9.5.12

Há “uma agenda de género” na Assembleia da República

in Público on-line

Uma equipa de investigadores portugueses que estudou a actividade das deputadas parlamentares entre 1975 e 2002 encontrou “uma agenda de género” na Assembleia da República e “uma clivagem” entre lei e prática, resumiu a coordenadora do projecto.

Ana Cabrera, coordenadora do estudo “Política no feminino - políticas de género e estratégias de visibilidade das deputadas parlamentares”, cujos resultados são apresentados e debatidos hoje, na Assembleia da República, contou que “um dos objectivos” era colmatar a “pouca ou nenhuma investigação” que ligasse a representação feminina no Parlamento e a análise que a comunicação social tem feito da mesma.

Outro propósito era encontrar “uma agenda feminina da Assembleia”, identificando as iniciativas propostas pelas deputadas. “Acho que encontrámos, de facto. E isso o que é? É um conjunto de temas que dizem particularmente respeito às questões da mulher”, constata a investigadora do Centro de Investigação Media e Jornalismo, da Faculdade de Ciências Sociais e Humanas da Universidade Nova de Lisboa.

Ana Cabrera hesita em usar a palavra “feminista”, porque essa “agenda” não tem sido só veiculada por mulheres, mas também por homens. “É uma agenda de género”, prefere.

O estudo analisa como as mulheres eram vistas na Assembleia e que actividades parlamentares desempenhavam, entre 1975 e 2002. “Enquanto na Constituinte, ou na primeira ou na segunda legislatura, as deputadas parlamentares dedicavam-se essencialmente às questões da educação e pouco mais, por aqueles assuntos que são tradicionalmente femininos, dez anos mais tarde esses já não são os assuntos que interessam às mulheres e elas percorrem todas as comissões”, compara.

No período estudado, a investigadora destaca “um momento fundamental”, em 1994, quando três deputadas organizam um “pseudo-acontecimento”, a constituição de um parlamento paritário, promovendo o debate sobre “a disparidade de representação que havia na Assembleia”.

No jornalismo, registou-se “uma grande evolução” entre 1975 e 2002, com maior atenção sobre a actividade parlamentar. Em 1975, os jornalistas estavam mais atentos “ao que se passava na rua” e da Assembleia faziam umas crónicas “mínimas”, nas quais comentar a situação das mulheres “era ainda mais ínfimo”.

Hoje, o discurso parlamentar nem sempre tem em conta a dimensão de género, reconhece a investigadora. “Ainda há muitos estereótipos. São situações que estão profundamente arreigadas na mentalidade de homens e de mulheres”, frisa.

Simultaneamente, adianta, persiste uma “clivagem” entre a lei e a prática, sendo a primeira “muito mais avançada do que aquilo quese faz”.
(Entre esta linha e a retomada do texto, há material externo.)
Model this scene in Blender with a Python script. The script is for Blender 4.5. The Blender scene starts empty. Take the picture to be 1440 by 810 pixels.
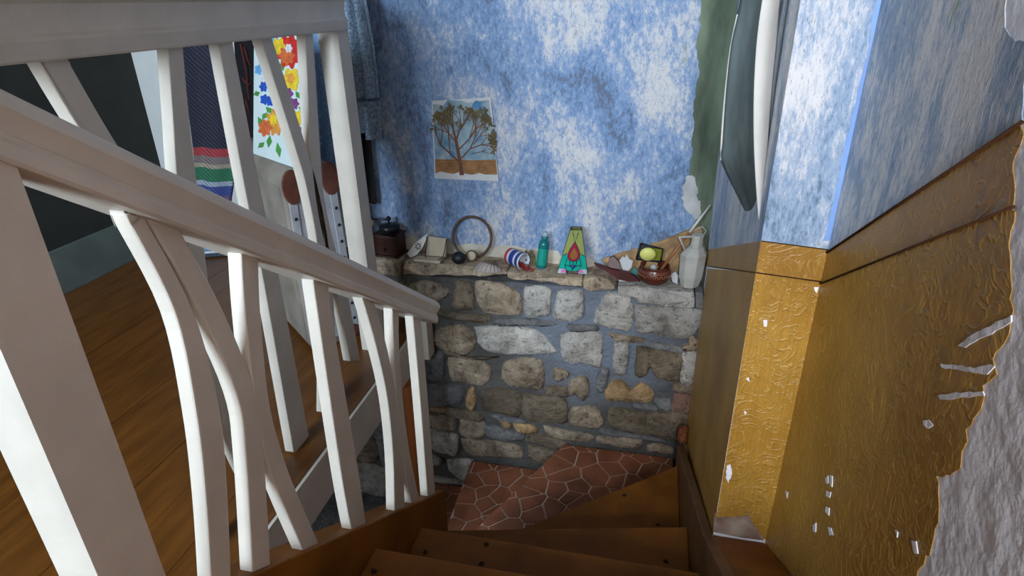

“Temos leis, no que respeita à igualdade de género, muito boas, muito para a frente, muito progressistas, mas depois as práticas sociais, as mentalidades não acompanham, nem podem acompanhar, essa mudança, porque ela tem sido rápida demais”, realça.

Os resultados da investigação, que envolveu nove pessoas, serão apresentados e debatidos hoje, numa conferência na Assembleia da República. A sessão de encerramento da conferência será presidida pela secretária de Estado da Igualdade, Teresa Morais.